# DATASET CONTENT:
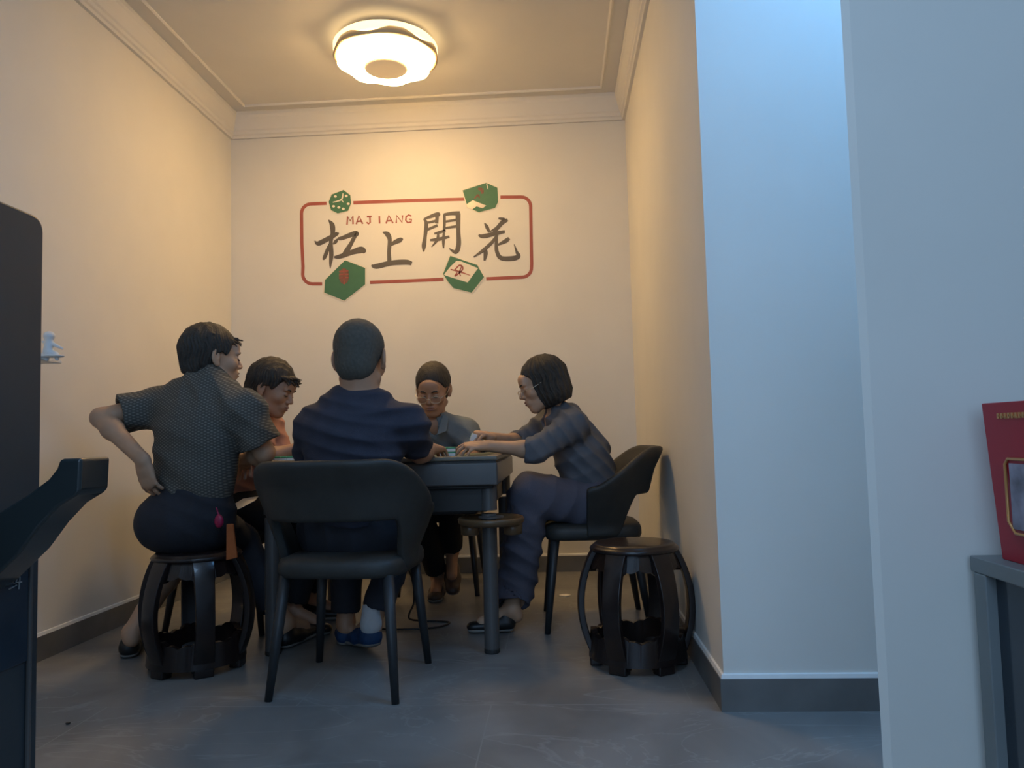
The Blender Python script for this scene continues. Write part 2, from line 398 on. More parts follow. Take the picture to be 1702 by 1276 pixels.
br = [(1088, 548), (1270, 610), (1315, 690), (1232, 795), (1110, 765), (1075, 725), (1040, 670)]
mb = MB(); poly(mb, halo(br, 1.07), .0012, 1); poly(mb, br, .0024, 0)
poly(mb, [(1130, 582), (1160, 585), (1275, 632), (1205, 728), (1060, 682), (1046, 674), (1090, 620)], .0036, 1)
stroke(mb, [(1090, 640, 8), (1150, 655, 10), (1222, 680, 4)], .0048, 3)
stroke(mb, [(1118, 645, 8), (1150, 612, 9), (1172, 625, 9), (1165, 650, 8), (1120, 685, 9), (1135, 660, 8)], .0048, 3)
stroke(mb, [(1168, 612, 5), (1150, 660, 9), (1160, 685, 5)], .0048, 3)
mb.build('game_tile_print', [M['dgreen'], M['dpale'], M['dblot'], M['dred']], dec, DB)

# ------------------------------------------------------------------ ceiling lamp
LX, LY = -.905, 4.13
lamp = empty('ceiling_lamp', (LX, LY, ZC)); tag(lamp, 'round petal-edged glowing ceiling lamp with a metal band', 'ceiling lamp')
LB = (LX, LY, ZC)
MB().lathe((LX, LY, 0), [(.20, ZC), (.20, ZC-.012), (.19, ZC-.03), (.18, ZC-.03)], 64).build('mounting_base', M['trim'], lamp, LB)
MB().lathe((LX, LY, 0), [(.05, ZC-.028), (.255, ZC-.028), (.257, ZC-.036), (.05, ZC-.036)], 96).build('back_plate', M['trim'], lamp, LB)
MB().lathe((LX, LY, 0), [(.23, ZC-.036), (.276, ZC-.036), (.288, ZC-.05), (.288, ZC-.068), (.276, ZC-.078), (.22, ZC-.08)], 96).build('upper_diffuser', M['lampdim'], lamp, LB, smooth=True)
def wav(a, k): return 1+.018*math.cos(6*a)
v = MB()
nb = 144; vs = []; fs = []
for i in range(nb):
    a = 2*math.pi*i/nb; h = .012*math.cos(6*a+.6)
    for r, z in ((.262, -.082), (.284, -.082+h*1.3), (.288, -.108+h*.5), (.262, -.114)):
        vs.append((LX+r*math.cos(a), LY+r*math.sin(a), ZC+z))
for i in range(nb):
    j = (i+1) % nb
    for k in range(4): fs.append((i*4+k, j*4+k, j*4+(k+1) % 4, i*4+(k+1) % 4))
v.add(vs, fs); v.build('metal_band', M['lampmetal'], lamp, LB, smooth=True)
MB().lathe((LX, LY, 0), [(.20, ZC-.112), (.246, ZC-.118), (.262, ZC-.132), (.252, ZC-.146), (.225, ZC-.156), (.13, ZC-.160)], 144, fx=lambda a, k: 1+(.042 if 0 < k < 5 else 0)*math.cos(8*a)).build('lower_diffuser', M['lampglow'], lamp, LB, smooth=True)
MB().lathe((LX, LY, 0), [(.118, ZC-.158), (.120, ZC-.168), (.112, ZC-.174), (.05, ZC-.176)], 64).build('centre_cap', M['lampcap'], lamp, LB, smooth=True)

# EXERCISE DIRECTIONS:
Would you return the data exactly as written, without the pictures?

# ANSWER FOR THIS EXERCISE:
The Blender Python script for this scene continues. Write part 2, from line 398 on. More parts follow. Take the picture to be 1702 by 1276 pixels.
br = [(1088, 548), (1270, 610), (1315, 690), (1232, 795), (1110, 765), (1075, 725), (1040, 670)]
mb = MB(); poly(mb, halo(br, 1.07), .0012, 1); poly(mb, br, .0024, 0)
poly(mb, [(1130, 582), (1160, 585), (1275, 632), (1205, 728), (1060, 682), (1046, 674), (1090, 620)], .0036, 1)
stroke(mb, [(1090, 640, 8), (1150, 655, 10), (1222, 680, 4)], .0048, 3)
stroke(mb, [(1118, 645, 8), (1150, 612, 9), (1172, 625, 9), (1165, 650, 8), (1120, 685, 9), (1135, 660, 8)], .0048, 3)
stroke(mb, [(1168, 612, 5), (1150, 660, 9), (1160, 685, 5)], .0048, 3)
mb.build('game_tile_print', [M['dgreen'], M['dpale'], M['dblot'], M['dred']], dec, DB)

# ------------------------------------------------------------------ ceiling lamp
LX, LY = -.905, 4.13
lamp = empty('ceiling_lamp', (LX, LY, ZC)); tag(lamp, 'round petal-edged glowing ceiling lamp with a metal band', 'ceiling lamp')
LB = (LX, LY, ZC)
MB().lathe((LX, LY, 0), [(.20, ZC), (.20, ZC-.012), (.19, ZC-.03), (.18, ZC-.03)], 64).build('mounting_base', M['trim'], lamp, LB)
MB().lathe((LX, LY, 0), [(.05, ZC-.028), (.255, ZC-.028), (.257, ZC-.036), (.05, ZC-.036)], 96).build('back_plate', M['trim'], lamp, LB)
MB().lathe((LX, LY, 0), [(.23, ZC-.036), (.276, ZC-.036), (.288, ZC-.05), (.288, ZC-.068), (.276, ZC-.078), (.22, ZC-.08)], 96).build('upper_diffuser', M['lampdim'], lamp, LB, smooth=True)
def wav(a, k): return 1+.018*math.cos(6*a)
v = MB()
nb = 144; vs = []; fs = []
for i in range(nb):
    a = 2*math.pi*i/nb; h = .012*math.cos(6*a+.6)
    for r, z in ((.262, -.082), (.284, -.082+h*1.3), (.288, -.108+h*.5), (.262, -.114)):
        vs.append((LX+r*math.cos(a), LY+r*math.sin(a), ZC+z))
for i in range(nb):
    j = (i+1) % nb
    for k in range(4): fs.append((i*4+k, j*4+k, j*4+(k+1) % 4, i*4+(k+1) % 4))
v.add(vs, fs); v.build('metal_band', M['lampmetal'], lamp, LB, smooth=True)
MB().lathe((LX, LY, 0), [(.20, ZC-.112), (.246, ZC-.118), (.262, ZC-.132), (.252, ZC-.146), (.225, ZC-.156), (.13, ZC-.160)], 144, fx=lambda a, k: 1+(.042 if 0 < k < 5 else 0)*math.cos(8*a)).build('lower_diffuser', M['lampglow'], lamp, LB, smooth=True)
MB().lathe((LX, LY, 0), [(.118, ZC-.158), (.120, ZC-.168), (.112, ZC-.174), (.05, ZC-.176)], 64).build('centre_cap', M['lampcap'], lamp, LB, smooth=True)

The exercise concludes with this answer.